Exploring the influence of Sr concentration on the structural and catalytic properties of CuO/SrSO4 nanocomposites for organic dye degradation

Pure CuO and CuO/SrSO4 nanocomposites were synthesized via the hydrothermal method to explore their catalytic efficacy in degrading methylene blue (MB). CuSO4.5H2O, NaOH, and SrCl2.6H2O were used as primary reagents. XRD characterization unveiled the monoclinic structure (C2/c) of pure CuO NPs, exhibiting welldefined crystallinity with crystallite sizes ranging from 9.64 to 26.08 nm. Notably, samples with Sr concentrations exceeding 2 wt% exhibited a secondary SrSO4 phase with an orthorhombic structure (Pnma). Infrared and Raman spectroscopy confirmed Cu-O, S-O, and Sr-O bond vibrations, validating CuO and SrSO4 synthesis.
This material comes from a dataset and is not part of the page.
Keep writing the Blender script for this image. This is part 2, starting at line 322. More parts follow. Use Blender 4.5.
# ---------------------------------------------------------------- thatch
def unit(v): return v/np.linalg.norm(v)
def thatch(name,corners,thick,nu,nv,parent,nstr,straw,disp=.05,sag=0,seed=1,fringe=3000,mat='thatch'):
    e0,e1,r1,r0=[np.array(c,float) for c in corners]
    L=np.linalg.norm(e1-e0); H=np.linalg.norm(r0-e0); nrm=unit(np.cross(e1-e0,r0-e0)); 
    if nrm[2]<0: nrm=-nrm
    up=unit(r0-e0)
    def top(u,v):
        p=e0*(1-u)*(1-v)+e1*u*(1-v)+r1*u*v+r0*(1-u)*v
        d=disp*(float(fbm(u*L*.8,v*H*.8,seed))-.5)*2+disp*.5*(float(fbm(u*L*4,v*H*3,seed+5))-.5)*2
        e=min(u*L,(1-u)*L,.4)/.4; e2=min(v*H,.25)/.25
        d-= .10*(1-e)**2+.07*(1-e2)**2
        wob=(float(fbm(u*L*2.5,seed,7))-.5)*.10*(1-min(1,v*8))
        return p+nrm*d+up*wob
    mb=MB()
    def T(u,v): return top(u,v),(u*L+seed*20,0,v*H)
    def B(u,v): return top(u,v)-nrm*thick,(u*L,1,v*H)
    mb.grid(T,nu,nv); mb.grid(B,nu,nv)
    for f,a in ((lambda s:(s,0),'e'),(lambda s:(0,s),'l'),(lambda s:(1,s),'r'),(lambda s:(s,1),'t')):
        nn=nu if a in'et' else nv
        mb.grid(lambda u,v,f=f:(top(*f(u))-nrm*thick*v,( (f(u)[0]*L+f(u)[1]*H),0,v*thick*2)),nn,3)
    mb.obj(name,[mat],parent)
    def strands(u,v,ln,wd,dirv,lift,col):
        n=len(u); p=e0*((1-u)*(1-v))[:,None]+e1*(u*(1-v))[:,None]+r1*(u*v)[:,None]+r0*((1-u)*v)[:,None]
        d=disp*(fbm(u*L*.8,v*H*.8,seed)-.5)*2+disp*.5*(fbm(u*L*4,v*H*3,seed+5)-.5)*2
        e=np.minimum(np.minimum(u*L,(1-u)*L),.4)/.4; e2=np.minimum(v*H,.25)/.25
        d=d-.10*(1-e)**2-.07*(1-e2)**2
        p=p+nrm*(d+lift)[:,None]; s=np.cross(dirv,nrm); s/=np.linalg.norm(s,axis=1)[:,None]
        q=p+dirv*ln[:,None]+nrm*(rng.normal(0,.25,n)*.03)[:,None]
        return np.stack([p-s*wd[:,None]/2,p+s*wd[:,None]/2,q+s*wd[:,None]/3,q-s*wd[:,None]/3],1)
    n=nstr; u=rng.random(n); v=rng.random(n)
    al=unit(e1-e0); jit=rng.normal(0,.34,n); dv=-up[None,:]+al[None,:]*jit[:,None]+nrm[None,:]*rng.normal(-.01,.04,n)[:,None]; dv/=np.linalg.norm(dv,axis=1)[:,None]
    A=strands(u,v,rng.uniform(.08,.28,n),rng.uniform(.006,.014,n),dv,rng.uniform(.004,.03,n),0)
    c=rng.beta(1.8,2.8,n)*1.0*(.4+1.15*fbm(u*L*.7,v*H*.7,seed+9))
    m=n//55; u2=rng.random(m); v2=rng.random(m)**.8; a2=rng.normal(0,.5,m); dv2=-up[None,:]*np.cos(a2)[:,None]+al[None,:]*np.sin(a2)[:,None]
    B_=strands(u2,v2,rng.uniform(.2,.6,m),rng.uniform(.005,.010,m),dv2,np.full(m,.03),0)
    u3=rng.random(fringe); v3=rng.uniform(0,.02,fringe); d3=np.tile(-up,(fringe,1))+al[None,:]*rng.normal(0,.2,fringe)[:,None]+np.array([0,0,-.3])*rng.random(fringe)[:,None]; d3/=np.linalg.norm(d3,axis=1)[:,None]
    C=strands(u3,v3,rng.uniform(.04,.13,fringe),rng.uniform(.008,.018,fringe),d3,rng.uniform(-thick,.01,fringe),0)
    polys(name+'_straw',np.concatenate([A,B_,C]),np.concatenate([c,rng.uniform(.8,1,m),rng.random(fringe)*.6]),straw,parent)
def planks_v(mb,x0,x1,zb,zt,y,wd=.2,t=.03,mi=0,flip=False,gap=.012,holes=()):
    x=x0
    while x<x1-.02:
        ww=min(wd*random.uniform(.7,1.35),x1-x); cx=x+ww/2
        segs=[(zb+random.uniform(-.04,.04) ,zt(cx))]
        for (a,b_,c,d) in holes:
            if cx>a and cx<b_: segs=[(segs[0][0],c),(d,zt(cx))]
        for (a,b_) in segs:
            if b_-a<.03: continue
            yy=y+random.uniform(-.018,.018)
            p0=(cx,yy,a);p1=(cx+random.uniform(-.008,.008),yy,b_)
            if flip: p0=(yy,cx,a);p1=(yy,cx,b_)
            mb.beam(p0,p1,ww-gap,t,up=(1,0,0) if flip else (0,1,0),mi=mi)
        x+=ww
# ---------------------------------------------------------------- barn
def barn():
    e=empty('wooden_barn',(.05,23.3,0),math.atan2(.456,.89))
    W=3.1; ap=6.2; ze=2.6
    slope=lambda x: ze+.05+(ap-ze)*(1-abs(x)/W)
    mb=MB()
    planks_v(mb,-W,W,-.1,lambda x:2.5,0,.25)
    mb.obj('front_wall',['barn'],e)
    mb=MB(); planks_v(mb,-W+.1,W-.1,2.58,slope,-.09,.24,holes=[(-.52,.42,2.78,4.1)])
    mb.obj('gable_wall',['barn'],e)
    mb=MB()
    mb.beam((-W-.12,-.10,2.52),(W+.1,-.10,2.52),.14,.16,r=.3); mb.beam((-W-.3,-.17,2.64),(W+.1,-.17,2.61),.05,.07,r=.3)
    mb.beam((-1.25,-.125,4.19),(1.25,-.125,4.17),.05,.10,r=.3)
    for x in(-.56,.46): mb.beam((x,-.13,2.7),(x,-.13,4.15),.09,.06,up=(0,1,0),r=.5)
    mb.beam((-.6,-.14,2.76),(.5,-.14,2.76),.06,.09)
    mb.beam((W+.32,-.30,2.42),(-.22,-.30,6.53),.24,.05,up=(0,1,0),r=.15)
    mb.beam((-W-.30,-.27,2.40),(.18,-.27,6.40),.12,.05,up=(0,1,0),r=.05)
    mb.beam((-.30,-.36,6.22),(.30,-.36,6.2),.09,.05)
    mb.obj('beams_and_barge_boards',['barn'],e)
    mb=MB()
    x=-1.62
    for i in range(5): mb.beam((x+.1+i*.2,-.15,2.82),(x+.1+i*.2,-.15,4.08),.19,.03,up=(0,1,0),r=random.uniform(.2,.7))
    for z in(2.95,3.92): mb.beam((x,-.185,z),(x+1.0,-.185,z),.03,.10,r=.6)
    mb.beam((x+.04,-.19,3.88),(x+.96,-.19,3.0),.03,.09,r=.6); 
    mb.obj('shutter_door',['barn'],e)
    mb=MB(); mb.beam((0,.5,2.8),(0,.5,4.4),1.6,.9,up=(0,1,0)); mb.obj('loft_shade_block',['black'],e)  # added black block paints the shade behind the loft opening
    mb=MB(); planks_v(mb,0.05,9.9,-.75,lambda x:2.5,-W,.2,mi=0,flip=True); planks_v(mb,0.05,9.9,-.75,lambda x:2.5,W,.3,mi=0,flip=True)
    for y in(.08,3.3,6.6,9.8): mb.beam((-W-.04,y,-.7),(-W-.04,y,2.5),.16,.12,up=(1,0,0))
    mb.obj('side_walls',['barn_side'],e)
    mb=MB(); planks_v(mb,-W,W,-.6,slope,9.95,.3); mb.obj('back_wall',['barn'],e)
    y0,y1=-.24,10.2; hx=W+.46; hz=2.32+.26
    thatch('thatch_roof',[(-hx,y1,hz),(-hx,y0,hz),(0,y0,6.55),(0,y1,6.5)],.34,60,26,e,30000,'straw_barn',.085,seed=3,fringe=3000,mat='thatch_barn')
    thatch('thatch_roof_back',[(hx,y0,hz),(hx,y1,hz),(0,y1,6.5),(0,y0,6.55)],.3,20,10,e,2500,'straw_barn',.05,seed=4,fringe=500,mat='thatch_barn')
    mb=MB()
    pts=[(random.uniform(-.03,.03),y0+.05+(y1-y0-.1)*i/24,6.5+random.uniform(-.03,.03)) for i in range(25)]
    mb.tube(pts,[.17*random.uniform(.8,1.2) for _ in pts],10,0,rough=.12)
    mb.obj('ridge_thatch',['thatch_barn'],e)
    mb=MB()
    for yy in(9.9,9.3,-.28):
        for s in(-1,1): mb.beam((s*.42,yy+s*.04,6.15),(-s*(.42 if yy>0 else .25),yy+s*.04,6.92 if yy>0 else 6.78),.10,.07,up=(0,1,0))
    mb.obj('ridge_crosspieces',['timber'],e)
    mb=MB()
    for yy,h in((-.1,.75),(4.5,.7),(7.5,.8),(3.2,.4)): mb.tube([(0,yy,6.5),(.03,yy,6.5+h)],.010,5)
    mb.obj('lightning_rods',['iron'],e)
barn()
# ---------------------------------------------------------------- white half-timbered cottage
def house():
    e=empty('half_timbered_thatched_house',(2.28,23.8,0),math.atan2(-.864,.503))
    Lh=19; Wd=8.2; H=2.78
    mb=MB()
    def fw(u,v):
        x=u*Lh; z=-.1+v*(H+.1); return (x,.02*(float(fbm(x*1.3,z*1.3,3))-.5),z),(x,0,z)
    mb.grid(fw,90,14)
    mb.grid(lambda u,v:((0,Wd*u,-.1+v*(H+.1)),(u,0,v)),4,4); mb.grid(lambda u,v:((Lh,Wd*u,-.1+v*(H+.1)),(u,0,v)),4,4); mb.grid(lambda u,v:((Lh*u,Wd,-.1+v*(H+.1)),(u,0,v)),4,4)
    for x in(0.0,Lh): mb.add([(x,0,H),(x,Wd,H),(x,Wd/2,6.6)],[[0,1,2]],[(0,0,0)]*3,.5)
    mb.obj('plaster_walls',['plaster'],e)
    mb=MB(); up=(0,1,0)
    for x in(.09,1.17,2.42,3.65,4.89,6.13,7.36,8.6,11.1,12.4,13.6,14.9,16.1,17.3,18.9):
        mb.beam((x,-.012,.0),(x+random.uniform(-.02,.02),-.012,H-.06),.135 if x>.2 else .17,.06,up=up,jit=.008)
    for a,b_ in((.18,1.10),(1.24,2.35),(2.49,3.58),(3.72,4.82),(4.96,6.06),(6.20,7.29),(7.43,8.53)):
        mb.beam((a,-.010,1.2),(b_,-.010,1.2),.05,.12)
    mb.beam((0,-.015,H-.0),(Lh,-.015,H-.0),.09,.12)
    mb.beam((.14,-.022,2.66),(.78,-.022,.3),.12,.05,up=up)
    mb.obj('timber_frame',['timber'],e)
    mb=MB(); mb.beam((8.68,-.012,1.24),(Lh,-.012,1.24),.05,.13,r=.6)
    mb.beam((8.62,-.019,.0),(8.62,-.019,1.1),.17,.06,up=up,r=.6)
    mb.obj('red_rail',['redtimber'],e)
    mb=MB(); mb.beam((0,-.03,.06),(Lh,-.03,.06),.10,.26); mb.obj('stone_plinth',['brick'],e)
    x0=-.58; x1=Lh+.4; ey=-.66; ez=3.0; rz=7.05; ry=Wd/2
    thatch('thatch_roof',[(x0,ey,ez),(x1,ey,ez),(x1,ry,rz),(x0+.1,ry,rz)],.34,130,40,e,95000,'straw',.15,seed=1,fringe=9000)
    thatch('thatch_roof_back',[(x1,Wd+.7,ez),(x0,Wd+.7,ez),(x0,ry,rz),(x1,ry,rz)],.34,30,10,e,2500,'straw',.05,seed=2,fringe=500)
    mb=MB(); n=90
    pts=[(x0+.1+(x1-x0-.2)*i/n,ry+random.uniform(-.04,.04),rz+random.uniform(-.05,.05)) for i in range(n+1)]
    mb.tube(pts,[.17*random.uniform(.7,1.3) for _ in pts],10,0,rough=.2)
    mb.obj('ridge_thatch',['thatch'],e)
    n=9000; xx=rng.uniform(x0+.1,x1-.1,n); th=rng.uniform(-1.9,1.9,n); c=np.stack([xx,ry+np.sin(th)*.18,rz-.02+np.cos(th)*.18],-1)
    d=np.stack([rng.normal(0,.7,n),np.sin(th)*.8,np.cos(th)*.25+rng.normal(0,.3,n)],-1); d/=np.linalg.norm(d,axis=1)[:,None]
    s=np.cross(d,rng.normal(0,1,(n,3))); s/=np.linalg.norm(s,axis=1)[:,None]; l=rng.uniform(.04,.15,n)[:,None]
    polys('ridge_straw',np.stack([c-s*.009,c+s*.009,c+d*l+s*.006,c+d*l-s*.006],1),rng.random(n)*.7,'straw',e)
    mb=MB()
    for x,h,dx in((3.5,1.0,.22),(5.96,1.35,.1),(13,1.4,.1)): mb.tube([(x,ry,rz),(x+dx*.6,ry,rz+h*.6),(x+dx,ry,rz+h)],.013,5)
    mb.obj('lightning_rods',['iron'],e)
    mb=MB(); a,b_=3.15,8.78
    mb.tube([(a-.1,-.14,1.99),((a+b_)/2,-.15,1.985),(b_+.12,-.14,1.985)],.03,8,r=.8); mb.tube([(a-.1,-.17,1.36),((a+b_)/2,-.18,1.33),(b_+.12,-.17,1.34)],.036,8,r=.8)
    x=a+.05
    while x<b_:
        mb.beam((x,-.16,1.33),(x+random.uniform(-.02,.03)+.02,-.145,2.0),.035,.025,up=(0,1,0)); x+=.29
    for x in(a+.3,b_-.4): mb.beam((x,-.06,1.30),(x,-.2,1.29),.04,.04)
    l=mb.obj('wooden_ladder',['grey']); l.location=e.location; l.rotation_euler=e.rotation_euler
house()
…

SEM micrographs depicted irregular platelet-like morphology with a surface area of up to 0.061 mu m2 and nanometric thickness for pure CuO NPs, while this morphology varied for CuO/SrSO4 nanocomposites. BET analysis revealed a relatively large specific surface area (9.04-15.12 m2/g), potentially advantageous for catalytic activity. Catalytic degradation of MB in aqueous solution by pure CuO NPs exhibited limited efficiency (19.77 % in 60 min), markedly enhanced to 100 % in 40 min with the addition of H2O2. Despite H2O2 presence, CuO/SrSO4 nanocomposites showed lower MB degradation efficiency due to sulfate SO42- ion poisoning. Monitoring the formation of SrSO4 phase is a synthesis strategy to adjust the poisoning effect by sulfate ions. The sample with a Sr concentration of 6 wt% demonstrated the highest degradation rate (83.78 % in 40 min), attributed to its larger specific surface area. Furthermore, synthesized materials displayed satisfactory catalytic stability upon recycling for MB degradation.